‘Squid Game’ ‘Changes the Math Entirely’ – PGA Panel – Deadline

Steven Spielberg cited the hit Netflix Korean drama Squid Game as a game changer for the industry. Spielberg was among the nominated producers for the PGA Awards Zanuck Award speaking on a panel Saturday Morning at the Skirball Center in Los Angeles.

Squid Game comes along and changes the math entirely for all of us,” Spielberg said. “Thank you, Ted [Sarandos].”

Spielberg pointed to the Netflix CEO, who was sitting in the audience. His Squid Game comment came during a discussion about the importance of movie stars in casting. Spielberg noted the cyclical nature of the star system, crediting the streaming world with allowing unknown actors to anchor series.

“A long time ago it was domestic stars that brought the audience into movies,” Spielberg said. “Today, it’s interesting, unknown people can star entire miniseries, can be in movies.”

Spielberg, nominated this year for producing West Side Story, added that the international market still requires known stars. Squid Game, released on Netflix in 2021, ushered in a wave of interest in Korean dramas and their stars.

Also on the panel was Being the Ricardos producer Todd Black. Though his film stars Nicole Kidman and Javier Bardem, Black a name star could support a lesser known ensemble.

“What’s interesting is you can mix and match them also,” Black said. “It’s really wonderful to be able to say, ‘Okay, I’m going to have a star in a smaller role. I’m going to have an unknown in the lead role.’”

Black also produces the Apple TV+ series Servant – which stars Harry Potter’s Rupert Grint, Lauren Ambrose and Toby Kebbel – and Peacock’s Dr. Death which starred Joshua Jackson, Christian Slater and Alec Baldwin.

“Now, you can go to the streaming service or the studio and say, ‘Okay, well, I’ll get name the name to play for three days in this role but I’m going to go with a total unknown,’” Black said. “Nine times out of 10 if the script is good enough and the budget is small enough, you can pull that off.”

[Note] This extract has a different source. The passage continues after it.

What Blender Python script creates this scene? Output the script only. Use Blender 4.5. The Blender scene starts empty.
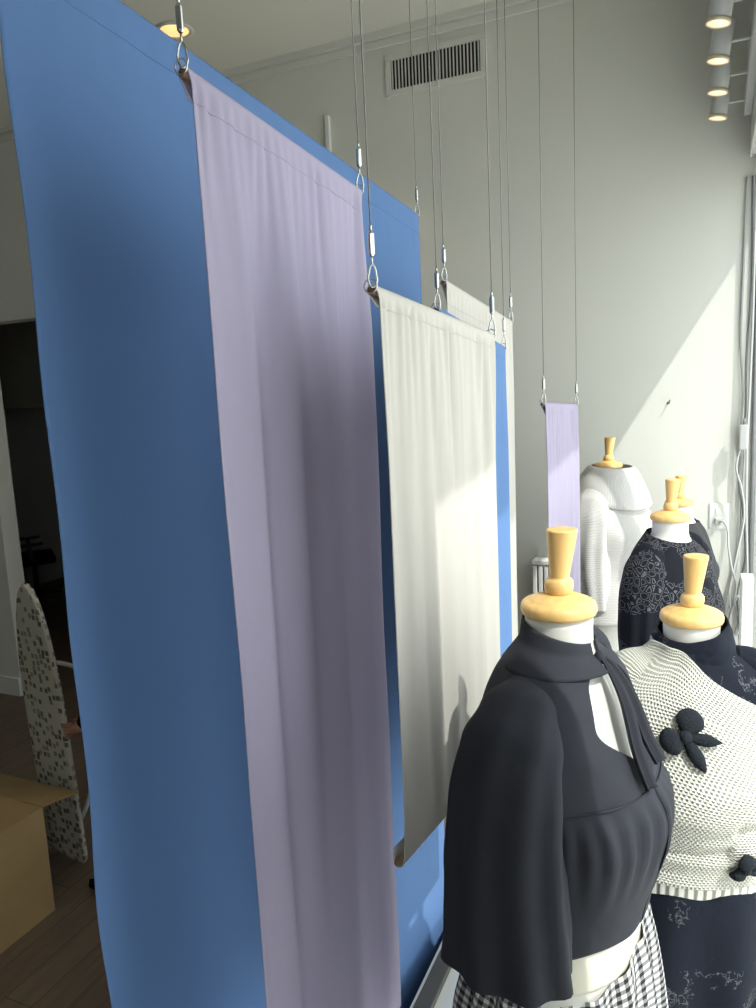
import bpy, bmesh, math, random
from mathutils import Vector, Matrix, noise
random.seed(4)
S = bpy.context.scene
PI = math.pi

# ------------------------------------------------------------------ camera, light, exposure
EYE = Vector((0.0, 0.0, 2.3))
CR = Vector((0.9148, 0.4025, -0.0473)).normalized()      # camera right
CU = Vector((-0.0175, 0.1560, 0.9876)).normalized()      # camera up
CB = CR.cross(CU).normalized()
CU = CB.cross(CR).normalized()
cam = bpy.data.cameras.new('camera')
cam.lens = 757.0 / 1008.0 * 36.0
cam.sensor_width = 36.0
cam.sensor_fit = 'AUTO'
cam.clip_start = 0.02
camo = bpy.data.objects.new('camera', cam)
S.collection.objects.link(camo)
camo.matrix_world = Matrix(((CR.x, CU.x, CB.x, EYE.x), (CR.y, CU.y, CB.y, EYE.y), (CR.z, CU.z, CB.z, EYE.z), (0, 0, 0, 1)))
S.camera = camo

SUN_DIR = Vector((-1.0, 0.6, -1.61)).normalized()
sun = bpy.data.lights.new('sun', 'SUN')
sun.energy = 4.4
sun.color = (1.0, 0.965, 0.90)
sun.angle = math.radians(0.7)
suno = bpy.data.objects.new('sun', sun)
S.collection.objects.link(suno)
suno.rotation_euler = SUN_DIR.to_track_quat('-Z', 'Y').to_euler()
suno.location = (6, -5, 9)

w = bpy.data.worlds.new('world')
S.world = w
w.use_nodes = True
bg = w.node_tree.nodes['Background']
bg.inputs[0].default_value = (0.97, 1.0, 1.0, 1)
bg.inputs[1].default_value = 3.0

def portal(name, x, y, z, sy, sz):
    l = bpy.data.lights.new(name, 'AREA')
    l.shape = 'RECTANGLE'; l.size = sz; l.size_y = sy
    l.cycles.is_portal = True
    o = bpy.data.objects.new(name, l); S.collection.objects.link(o)
    o.location = (x, y, z); o.rotation_euler = (0, PI / 2, 0)
portal('daylight_portal', 0.36, 2.38, 1.9, 3.44, 2.8)
portal('daylight_portal', 0.36, -.60, 1.85, 1.3, 2.7)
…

Spielberg agreed that landing a big star could help sell a studio or streamer on less orthodox casting.

“They do need an anchor,” Spielberg said. “If there’s an anchor they’re familiar with you can surround them with lesser known faces.

The panel also included CODA producer Philippe Rousselet, Dune producer Mary Parent, King Richard producer Tim White, Licorice Pizza producer Sara Murphy, tick, tick… BOOM! Producer Julie Oh, and Power of the Dog producer Tanya Sighatchian in person. Don’t Look Up producer Kevin Messick and Belfast producer/director Kenneth Branagh appeared via Zoom.

Murphy said writer/director Paul Thomas Anderson wrote Licorice Pizza with Alana Ham in mind. He had directed Haim’s music videos. Murphy said he tried to talk himself out of casting Cooper Hoffman until he couldn’t deny it.

“They did audition a bunch of kids for the Gary role,” Murphy said. “It was funny because originally it was written to be quite younger. Alana had chemistry reads with kids and nothing was feeling right. It was kind of awkward. Paul got the idea of Cooper and avoided it and avoided it and avoided it.”

Murphy said that when Anderson asked Hoffman to read lines with Haim, the chemistry they developed led him to offer Hoffman the role.

CODA, which stars deaf actors Marlee Matlin, Troy Kotsur and Daniel Durant. Rousselet said it was important to cast authentic actors in the story of a deaf family with one hearing child (Emilia Jones). Rousselet said keeping the budget low allowed them to cast those actors.

“We decided to make the film the most authentic way as possible,” Rousselet said. “That meant shooting the movie with deaf actors, that meant shooting the movie in an area of the country where it’s not easy to shoot in Massachusetts. Basically, it was a very challenging process for all of us but what an outcome.”

The Producers Guild of America Awards are tonight.